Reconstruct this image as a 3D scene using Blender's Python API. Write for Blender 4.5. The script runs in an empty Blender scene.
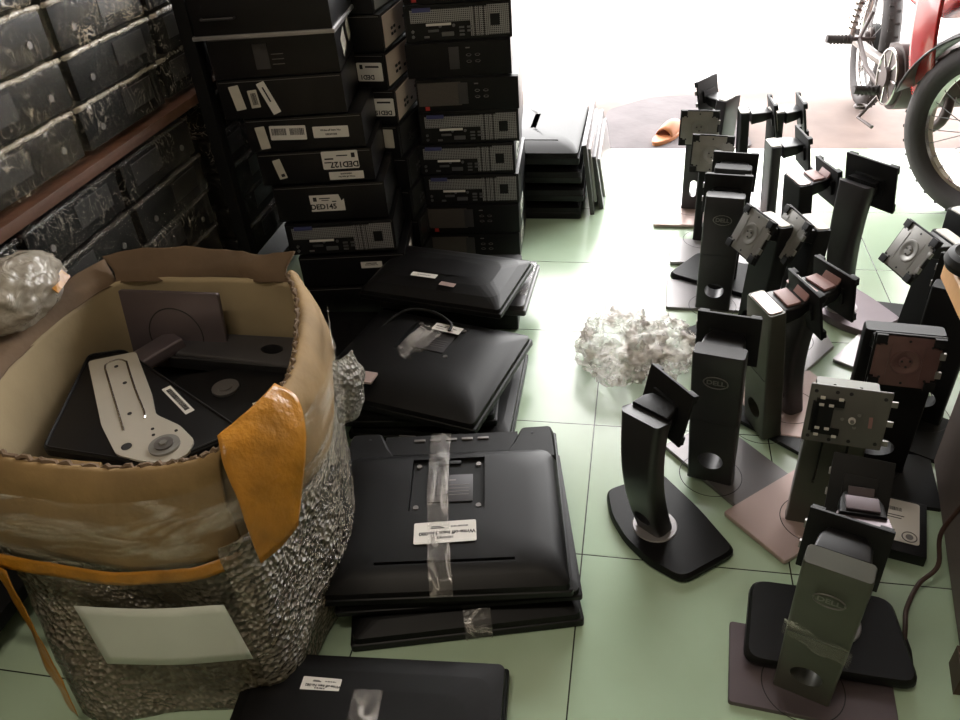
import bpy, bmesh, math, random
from mathutils import Vector, Matrix, noise
C = bpy.context.scene
COL = C.collection
PI = math.pi
R = math.radians
random.seed(7)

# ------------------------------------------------------------------ materials
def srgb(r, g, b):
    f = lambda c: (c / 255 / 12.92) if c / 255 <= .04045 else ((c / 255 + .055) / 1.055) ** 2.4
    return (f(r), f(g), f(b), 1)

MATS = {}
def mat(name, col=(.5, .5, .5, 1), rough=.5, metal=0, bump=0, bscale=60, var=0, vscale=8, alpha=1, trans=0, spec=.5, emit=None, coat=0):
    if name in MATS: return MATS[name]
    m = bpy.data.materials.new(name); m.use_nodes = True
    nt = m.node_tree; b = nt.nodes['Principled BSDF']
    b.inputs['Base Color'].default_value = col
    b.inputs['Roughness'].default_value = rough
    b.inputs['Metallic'].default_value = metal
    b.inputs['Specular IOR Level'].default_value = spec
    b.inputs['Alpha'].default_value = alpha
    b.inputs['Transmission Weight'].default_value = trans
    b.inputs['Coat Weight'].default_value = coat
    tc = nt.nodes.new('ShaderNodeTexCoord')
    if var:
        n = nt.nodes.new('ShaderNodeTexNoise'); n.inputs['Scale'].default_value = vscale; n.inputs['Detail'].default_value = 6
        nt.links.new(tc.outputs['Object'], n.inputs['Vector'])
        r = nt.nodes.new('ShaderNodeMapRange'); r.inputs[3].default_value = 1 - var; r.inputs[4].default_value = 1 + var
        r.inputs[1].default_value = .3; r.inputs[2].default_value = .7
        nt.links.new(n.outputs['Fac'], r.inputs[0])
        h = nt.nodes.new('ShaderNodeHueSaturation'); h.inputs['Color'].default_value = col
        nt.links.new(r.outputs[0], h.inputs['Value']); nt.links.new(h.outputs[0], b.inputs['Base Color'])
    if bump:
        n = nt.nodes.new('ShaderNodeTexNoise'); n.inputs['Scale'].default_value = bscale; n.inputs['Detail'].default_value = 4
        nt.links.new(tc.outputs['Object'], n.inputs['Vector'])
        bp = nt.nodes.new('ShaderNodeBump'); bp.inputs['Strength'].default_value = bump; bp.inputs['Distance'].default_value = .01
        nt.links.new(n.outputs['Fac'], bp.inputs['Height']); nt.links.new(bp.outputs[0], b.inputs['Normal'])
    if emit:
        b.inputs['Emission Color'].default_value = emit[0]; b.inputs['Emission Strength'].default_value = emit[1]
    MATS[name] = m
    return m

def film(name, col, lo, hi, rough=.15, scale=14, stretch=(1, 1, 1), bump=.6, t0=.35, t1=.75, bscale=None, voronoi=False):
    """see-through plastic whose opacity follows its creases"""
    if name in MATS: return MATS[name]
    m = bpy.data.materials.new(name); m.use_nodes = True
    nt = m.node_tree; b = nt.nodes['Principled BSDF']
    b.inputs['Base Color'].default_value = col; b.inputs['Roughness'].default_value = rough
    b.inputs['Specular IOR Level'].default_value = .8
    tc = nt.nodes.new('ShaderNodeTexCoord'); mp = nt.nodes.new('ShaderNodeMapping')
    mp.inputs['Scale'].default_value = stretch
    nt.links.new(tc.outputs['Object'], mp.inputs['Vector'])
    n = nt.nodes.new('ShaderNodeTexNoise'); n.inputs['Scale'].default_value = scale; n.inputs['Detail'].default_value = 5
    n.inputs['Distortion'].default_value = 1.2
    nt.links.new(mp.outputs[0], n.inputs['Vector'])
    r = nt.nodes.new('ShaderNodeMapRange'); r.inputs[1].default_value = t0; r.inputs[2].default_value = t1
    r.inputs[3].default_value = lo; r.inputs[4].default_value = hi
    nt.links.new(n.outputs['Fac'], r.inputs[0]); nt.links.new(r.outputs[0], b.inputs['Alpha'])
    if voronoi:
        v = nt.nodes.new('ShaderNodeTexVoronoi'); v.inputs['Scale'].default_value = bscale or 110
        nt.links.new(tc.outputs['Object'], v.inputs['Vector']); src = v.outputs['Distance']
    else:
        v = nt.nodes.new('ShaderNodeTexNoise'); v.inputs['Scale'].default_value = bscale or scale * 2.5; v.inputs['Distortion'].default_value = 2
        nt.links.new(mp.outputs[0], v.inputs['Vector']); src = v.outputs['Fac']
    bp = nt.nodes.new('ShaderNodeBump'); bp.inputs['Strength'].default_value = bump; bp.inputs['Distance'].default_value = .03 if voronoi else .01
    nt.links.new(src, bp.inputs['Height']); nt.links.new(bp.outputs[0], b.inputs['Normal'])
    MATS[name] = m
    return m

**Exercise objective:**
With the pictures left out, transcribe the material exactly.

**Result of this task:**
Reconstruct this image as a 3D scene using Blender's Python API. Write for Blender 4.5. The script runs in an empty Blender scene.
import bpy, bmesh, math, random
from mathutils import Vector, Matrix, noise
C = bpy.context.scene
COL = C.collection
PI = math.pi
R = math.radians
random.seed(7)

# ------------------------------------------------------------------ materials
def srgb(r, g, b):
    f = lambda c: (c / 255 / 12.92) if c / 255 <= .04045 else ((c / 255 + .055) / 1.055) ** 2.4
    return (f(r), f(g), f(b), 1)

MATS = {}
def mat(name, col=(.5, .5, .5, 1), rough=.5, metal=0, bump=0, bscale=60, var=0, vscale=8, alpha=1, trans=0, spec=.5, emit=None, coat=0):
    if name in MATS: return MATS[name]
    m = bpy.data.materials.new(name); m.use_nodes = True
    nt = m.node_tree; b = nt.nodes['Principled BSDF']
    b.inputs['Base Color'].default_value = col
    b.inputs['Roughness'].default_value = rough
    b.inputs['Metallic'].default_value = metal
    b.inputs['Specular IOR Level'].default_value = spec
    b.inputs['Alpha'].default_value = alpha
    b.inputs['Transmission Weight'].default_value = trans
    b.inputs['Coat Weight'].default_value = coat
    tc = nt.nodes.new('ShaderNodeTexCoord')
    if var:
        n = nt.nodes.new('ShaderNodeTexNoise'); n.inputs['Scale'].default_value = vscale; n.inputs['Detail'].default_value = 6
        nt.links.new(tc.outputs['Object'], n.inputs['Vector'])
        r = nt.nodes.new('ShaderNodeMapRange'); r.inputs[3].default_value = 1 - var; r.inputs[4].default_value = 1 + var
        r.inputs[1].default_value = .3; r.inputs[2].default_value = .7
        nt.links.new(n.outputs['Fac'], r.inputs[0])
        h = nt.nodes.new('ShaderNodeHueSaturation'); h.inputs['Color'].default_value = col
        nt.links.new(r.outputs[0], h.inputs['Value']); nt.links.new(h.outputs[0], b.inputs['Base Color'])
    if bump:
        n = nt.nodes.new('ShaderNodeTexNoise'); n.inputs['Scale'].default_value = bscale; n.inputs['Detail'].default_value = 4
        nt.links.new(tc.outputs['Object'], n.inputs['Vector'])
        bp = nt.nodes.new('ShaderNodeBump'); bp.inputs['Strength'].default_value = bump; bp.inputs['Distance'].default_value = .01
        nt.links.new(n.outputs['Fac'], bp.inputs['Height']); nt.links.new(bp.outputs[0], b.inputs['Normal'])
    if emit:
        b.inputs['Emission Color'].default_value = emit[0]; b.inputs['Emission Strength'].default_value = emit[1]
    MATS[name] = m
    return m

def film(name, col, lo, hi, rough=.15, scale=14, stretch=(1, 1, 1), bump=.6, t0=.35, t1=.75, bscale=None, voronoi=False):
    """see-through plastic whose opacity follows its creases"""
    if name in MATS: return MATS[name]
    m = bpy.data.materials.new(name); m.use_nodes = True
    nt = m.node_tree; b = nt.nodes['Principled BSDF']
    b.inputs['Base Color'].default_value = col; b.inputs['Roughness'].default_value = rough
    b.inputs['Specular IOR Level'].default_value = .8
    tc = nt.nodes.new('ShaderNodeTexCoord'); mp = nt.nodes.new('ShaderNodeMapping')
    mp.inputs['Scale'].default_value = stretch
    nt.links.new(tc.outputs['Object'], mp.inputs['Vector'])
    n = nt.nodes.new('ShaderNodeTexNoise'); n.inputs['Scale'].default_value = scale; n.inputs['Detail'].default_value = 5
    n.inputs['Distortion'].default_value = 1.2
    nt.links.new(mp.outputs[0], n.inputs['Vector'])
    r = nt.nodes.new('ShaderNodeMapRange'); r.inputs[1].default_value = t0; r.inputs[2].default_value = t1
    r.inputs[3].default_value = lo; r.inputs[4].default_value = hi
    nt.links.new(n.outputs['Fac'], r.inputs[0]); nt.links.new(r.outputs[0], b.inputs['Alpha'])
    if voronoi:
        v = nt.nodes.new('ShaderNodeTexVoronoi'); v.inputs['Scale'].default_value = bscale or 110
        nt.links.new(tc.outputs['Object'], v.inputs['Vector']); src = v.outputs['Distance']
    else:
        v = nt.nodes.new('ShaderNodeTexNoise'); v.inputs['Scale'].default_value = bscale or scale * 2.5; v.inputs['Distortion'].default_value = 2
        nt.links.new(mp.outputs[0], v.inputs['Vector']); src = v.outputs['Fac']
    bp = nt.nodes.new('ShaderNodeBump'); bp.inputs['Strength'].default_value = bump; bp.inputs['Distance'].default_value = .03 if voronoi else .01
    nt.links.new(src, bp.inputs['Height']); nt.links.new(bp.outputs[0], b.inputs['Normal'])
    MATS[name] = m
    return m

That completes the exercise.